To be honest, nothing is a given in soap making. I have a great recipe that I've been using for over two years now. The majority of time I have no issues with it, but occasionally it throws me a few curves and I don't always know why. Is the batter too warm, to cool? Is the room temp too warm, too cool? Was there something different about the oils or butters I used? Did I SB too much or too little? Was I in a great mood or a so-so mood? Was I well-rested or was my back acting up? Was it Tuesday instead of Wednesday?
 
Hi all!
I've been reading through other posts, and I am getting mildly conflicting info regarding how fast something traces. I have a palm-free recipe that I have used for years, just olive oil and coconut oil, with a little bit of castor oil.

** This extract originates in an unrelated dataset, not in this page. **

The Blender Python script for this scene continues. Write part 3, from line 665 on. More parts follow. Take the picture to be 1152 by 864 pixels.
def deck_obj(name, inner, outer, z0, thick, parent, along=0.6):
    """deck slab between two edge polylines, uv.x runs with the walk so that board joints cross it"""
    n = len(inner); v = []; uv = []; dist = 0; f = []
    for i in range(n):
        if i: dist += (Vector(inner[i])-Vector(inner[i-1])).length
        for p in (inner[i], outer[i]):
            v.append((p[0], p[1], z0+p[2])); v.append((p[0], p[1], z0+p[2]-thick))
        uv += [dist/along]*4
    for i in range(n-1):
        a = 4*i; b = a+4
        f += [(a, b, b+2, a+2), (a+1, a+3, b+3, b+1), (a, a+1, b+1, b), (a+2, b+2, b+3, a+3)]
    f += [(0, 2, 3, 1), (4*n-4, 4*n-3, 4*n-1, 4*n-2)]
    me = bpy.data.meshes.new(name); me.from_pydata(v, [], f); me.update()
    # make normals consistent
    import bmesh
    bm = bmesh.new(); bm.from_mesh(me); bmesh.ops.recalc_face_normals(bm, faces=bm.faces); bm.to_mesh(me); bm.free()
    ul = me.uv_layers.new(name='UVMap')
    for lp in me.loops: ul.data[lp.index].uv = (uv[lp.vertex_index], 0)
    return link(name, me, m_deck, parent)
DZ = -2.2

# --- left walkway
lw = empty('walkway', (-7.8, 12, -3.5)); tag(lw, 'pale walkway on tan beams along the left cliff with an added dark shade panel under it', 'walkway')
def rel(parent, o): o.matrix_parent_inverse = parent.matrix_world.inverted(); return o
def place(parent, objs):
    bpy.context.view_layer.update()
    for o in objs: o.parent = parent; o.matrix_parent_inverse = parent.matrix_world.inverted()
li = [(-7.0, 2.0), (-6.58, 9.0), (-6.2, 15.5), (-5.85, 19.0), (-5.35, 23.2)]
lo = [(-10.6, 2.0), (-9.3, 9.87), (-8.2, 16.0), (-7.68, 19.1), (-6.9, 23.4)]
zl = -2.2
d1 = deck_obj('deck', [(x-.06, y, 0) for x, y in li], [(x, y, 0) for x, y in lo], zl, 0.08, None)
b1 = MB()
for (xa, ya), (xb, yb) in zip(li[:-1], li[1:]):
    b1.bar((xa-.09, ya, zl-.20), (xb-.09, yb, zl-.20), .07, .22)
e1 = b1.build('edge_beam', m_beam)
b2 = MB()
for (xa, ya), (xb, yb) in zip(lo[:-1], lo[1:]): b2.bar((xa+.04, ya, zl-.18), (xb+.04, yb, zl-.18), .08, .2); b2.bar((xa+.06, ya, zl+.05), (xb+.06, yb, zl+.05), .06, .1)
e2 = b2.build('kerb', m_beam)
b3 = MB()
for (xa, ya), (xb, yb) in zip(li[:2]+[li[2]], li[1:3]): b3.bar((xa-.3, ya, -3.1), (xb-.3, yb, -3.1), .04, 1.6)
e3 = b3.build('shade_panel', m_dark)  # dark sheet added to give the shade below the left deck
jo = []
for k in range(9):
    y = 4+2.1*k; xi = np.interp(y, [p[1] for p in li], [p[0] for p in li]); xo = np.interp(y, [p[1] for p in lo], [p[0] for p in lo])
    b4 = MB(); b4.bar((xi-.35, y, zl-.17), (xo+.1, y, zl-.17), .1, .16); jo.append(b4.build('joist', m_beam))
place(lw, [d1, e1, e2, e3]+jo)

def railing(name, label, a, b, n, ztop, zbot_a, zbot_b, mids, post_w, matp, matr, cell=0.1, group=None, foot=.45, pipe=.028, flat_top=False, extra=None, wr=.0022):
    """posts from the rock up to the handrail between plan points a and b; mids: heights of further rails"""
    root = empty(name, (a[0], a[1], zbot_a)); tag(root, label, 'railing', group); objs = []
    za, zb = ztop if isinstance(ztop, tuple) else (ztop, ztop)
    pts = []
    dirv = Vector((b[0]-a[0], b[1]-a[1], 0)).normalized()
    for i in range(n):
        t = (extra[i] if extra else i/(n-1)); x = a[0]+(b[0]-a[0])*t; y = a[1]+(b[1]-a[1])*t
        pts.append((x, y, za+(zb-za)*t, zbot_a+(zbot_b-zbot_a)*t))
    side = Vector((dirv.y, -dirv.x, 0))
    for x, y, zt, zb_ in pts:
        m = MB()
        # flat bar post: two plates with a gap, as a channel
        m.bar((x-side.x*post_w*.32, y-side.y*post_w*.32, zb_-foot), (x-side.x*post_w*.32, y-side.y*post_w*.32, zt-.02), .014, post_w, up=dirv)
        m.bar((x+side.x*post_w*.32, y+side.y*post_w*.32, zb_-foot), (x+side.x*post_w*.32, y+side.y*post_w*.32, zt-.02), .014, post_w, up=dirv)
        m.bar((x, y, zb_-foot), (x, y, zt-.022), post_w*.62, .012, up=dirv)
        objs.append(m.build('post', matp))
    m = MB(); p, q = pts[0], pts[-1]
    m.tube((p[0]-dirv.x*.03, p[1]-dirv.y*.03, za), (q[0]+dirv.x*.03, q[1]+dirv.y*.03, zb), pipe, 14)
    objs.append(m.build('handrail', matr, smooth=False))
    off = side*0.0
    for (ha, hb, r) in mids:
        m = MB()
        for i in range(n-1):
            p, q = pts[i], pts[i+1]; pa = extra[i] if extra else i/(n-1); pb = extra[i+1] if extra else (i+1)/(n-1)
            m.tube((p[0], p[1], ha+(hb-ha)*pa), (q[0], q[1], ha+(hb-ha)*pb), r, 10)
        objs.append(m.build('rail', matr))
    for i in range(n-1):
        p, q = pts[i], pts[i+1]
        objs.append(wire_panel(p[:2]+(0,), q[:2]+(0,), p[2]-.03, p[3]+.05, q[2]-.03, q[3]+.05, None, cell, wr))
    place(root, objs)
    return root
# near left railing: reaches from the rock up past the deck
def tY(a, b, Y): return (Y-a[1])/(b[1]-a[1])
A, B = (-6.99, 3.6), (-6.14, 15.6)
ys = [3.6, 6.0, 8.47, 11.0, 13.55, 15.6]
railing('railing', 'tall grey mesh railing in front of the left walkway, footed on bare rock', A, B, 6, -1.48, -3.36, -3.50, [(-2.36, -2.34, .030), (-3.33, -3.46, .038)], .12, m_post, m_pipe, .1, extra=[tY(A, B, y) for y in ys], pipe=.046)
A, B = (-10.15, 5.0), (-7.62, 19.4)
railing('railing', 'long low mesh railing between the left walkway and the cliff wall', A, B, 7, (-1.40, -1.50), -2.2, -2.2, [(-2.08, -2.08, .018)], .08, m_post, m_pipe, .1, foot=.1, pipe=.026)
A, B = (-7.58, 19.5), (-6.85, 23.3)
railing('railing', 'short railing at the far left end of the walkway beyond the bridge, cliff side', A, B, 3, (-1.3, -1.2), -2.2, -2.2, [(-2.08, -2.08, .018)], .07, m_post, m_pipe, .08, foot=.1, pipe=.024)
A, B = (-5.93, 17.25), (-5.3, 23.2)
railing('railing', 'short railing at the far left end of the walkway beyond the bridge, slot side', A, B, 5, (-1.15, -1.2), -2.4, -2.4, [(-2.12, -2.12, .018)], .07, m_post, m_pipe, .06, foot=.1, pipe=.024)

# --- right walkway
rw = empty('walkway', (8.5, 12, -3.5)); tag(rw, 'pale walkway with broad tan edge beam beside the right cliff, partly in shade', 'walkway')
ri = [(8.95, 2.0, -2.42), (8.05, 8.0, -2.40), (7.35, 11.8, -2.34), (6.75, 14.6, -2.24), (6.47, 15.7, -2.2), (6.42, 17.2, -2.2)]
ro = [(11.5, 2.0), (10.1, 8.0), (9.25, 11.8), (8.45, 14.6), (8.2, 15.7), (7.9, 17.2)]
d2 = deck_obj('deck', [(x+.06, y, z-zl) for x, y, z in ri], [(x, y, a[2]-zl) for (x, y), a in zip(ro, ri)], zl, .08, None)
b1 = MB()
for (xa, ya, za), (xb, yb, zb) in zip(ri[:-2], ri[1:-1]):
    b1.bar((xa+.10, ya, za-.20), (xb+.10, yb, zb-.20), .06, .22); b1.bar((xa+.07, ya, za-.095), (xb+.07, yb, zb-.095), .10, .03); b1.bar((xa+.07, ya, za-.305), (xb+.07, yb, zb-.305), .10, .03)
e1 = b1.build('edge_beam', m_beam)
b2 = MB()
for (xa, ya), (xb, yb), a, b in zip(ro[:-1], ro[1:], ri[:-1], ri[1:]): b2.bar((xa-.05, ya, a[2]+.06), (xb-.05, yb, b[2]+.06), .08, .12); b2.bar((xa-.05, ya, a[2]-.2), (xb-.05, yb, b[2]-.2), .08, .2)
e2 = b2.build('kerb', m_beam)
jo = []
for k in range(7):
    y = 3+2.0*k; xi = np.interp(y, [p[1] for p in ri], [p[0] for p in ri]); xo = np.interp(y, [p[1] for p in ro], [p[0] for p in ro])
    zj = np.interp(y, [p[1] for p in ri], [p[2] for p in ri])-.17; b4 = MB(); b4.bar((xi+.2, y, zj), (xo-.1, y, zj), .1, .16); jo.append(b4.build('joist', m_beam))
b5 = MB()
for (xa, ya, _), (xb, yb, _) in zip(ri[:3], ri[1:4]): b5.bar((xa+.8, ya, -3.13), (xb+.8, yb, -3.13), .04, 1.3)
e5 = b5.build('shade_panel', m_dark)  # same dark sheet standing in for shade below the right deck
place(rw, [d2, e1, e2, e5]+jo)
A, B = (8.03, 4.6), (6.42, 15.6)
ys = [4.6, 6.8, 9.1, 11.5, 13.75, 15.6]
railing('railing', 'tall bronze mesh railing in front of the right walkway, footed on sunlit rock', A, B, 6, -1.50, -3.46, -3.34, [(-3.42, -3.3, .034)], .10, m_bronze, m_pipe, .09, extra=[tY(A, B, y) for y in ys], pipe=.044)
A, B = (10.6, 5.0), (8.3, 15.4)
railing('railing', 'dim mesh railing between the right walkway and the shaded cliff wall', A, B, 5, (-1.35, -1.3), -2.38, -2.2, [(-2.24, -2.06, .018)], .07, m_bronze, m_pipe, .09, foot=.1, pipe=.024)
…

It's 38% water/fat ratio. Lately it's traced so fast that it's nearly solid before I can even remove the stick blender. I never even got a chance to add any FO that might've accelerated trace, so it's not that. I tried BJ's "light" olive oil when they were out of the olive oil I normally buy. That was my first experience with the fast trace. Then I bought pomace olive oil, thinking the "light" oil had some other oil added that accelerated the trace. The pomace OO also had a fast trace. Some threads that I've read say pomace accelerates trace, others say there is no difference. I've looked at other sites too. I tried a shea butter recipe to see if that made any difference, but it was still too fast of a trace to get it out of the pot. I am only using the stick blender enough to mix the solid oils into the liquid oils. I suppose next I could try a castile soap to rule out the CO. What am I missing? Thanks! Meanwhile, I'm getting a big inventory of soap dough.
You said you only use the stick blender enough to mix the solid oils into the liquid oils - are you use heat transfer method? That would be using the hot lye solution to melt the hard oils, then adding the liquid oils to this. Otherwise - I suggest literally 5-6 pulses with the stick blender and then put it away. Check out some YouTube videos of emulsion, and try to only mix that much - trace is already too much. The other thing is this: there are 3 grades of Olive Oil 1-Extra Virgin Olive Oil, 2-Refined Olive Oil, 3-Pomace Olive Oil. Pomace Olive Oil always will trace faster - it is from the dregs of the olive, the chemical, Hexane is used to extract every bit of the Hexane. Hexane is primarily a gas and much care is taken to remove the Hexane from the Olive Oil, but a bit still remains, and that is why it traces fast. Pomace is also often a darker green tint, much like Extra Virgin Olive Oil - and that is another reason to not use it. The darker tint really messes up colors - so, really the best choice is Refined Olive Oil. But definitely read labels because as stated a lot of Olive Oil is now a mixture of other oils.